What I am suggesting is that in this age of calls for "excellence," we must not forget that failure is a natural and frequent consequence of attempting to meet high standards; I am suggesting that we re-assume an old responsibility—namely, to help kids cope. We need to prepare our kids for failure, not protect them from it. Kids will always fall down, so we need to provide soft places to land. We don't need schools without failure; we need schools where failure is okay.

And there is no better place to begin than in the middle schools. We all agree that middle schools ought to provide opportunities for "exploration" and "self-discovery." But what do we do for the kid who wipes clean the mirror of self-discovery, only to gaze upon an image that greatly disappoints—or even frightens—him?

One solution—perhaps an obvious one—is to begin to cultivate two attitudes: ( 1) there is virtue in trying, and (2) there can be major satisfaction in minor accomplishments.
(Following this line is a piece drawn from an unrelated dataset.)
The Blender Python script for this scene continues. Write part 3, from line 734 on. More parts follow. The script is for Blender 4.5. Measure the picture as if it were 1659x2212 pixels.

In his short story, "The No-Talent Kid," Kurt Vonnegut, Jr. writes of just such attitudes. A teen-age boy with no musical talent whatsoever is consumed by a desire to play in his high school's award-winning marching band. For a couple of years he languishes in the "C" band, the group for beginners and hopelessly unmusical upperclassmen, constantly cajoling the director to let him squeak on his clarinet in the "A" band. Finally, in desperation, he buys an enormous bass drum (long coveted by the impecunious band director) and attempts bribery: let me play this drum, he says, and the band can have it.

The director finally strikes a bargain with the boy. He can pull the cart which holds the drum. Elated, the boy endeavors to become the best drum-puller in the best band in the state.

Kids—and adults—need to learn and accept that not many of us will ever play first-chair clarinet in an "A" band, or appear on The Tonight Show, or hit the Lottery, or place our footprints in a Hollywood sidewalk ... or become Spider Man. But we need not grieve because our fire does not burn so spectacularly as we once had hoped. Instead, we can delight in the discovery that even a little flame can give a lovely glow.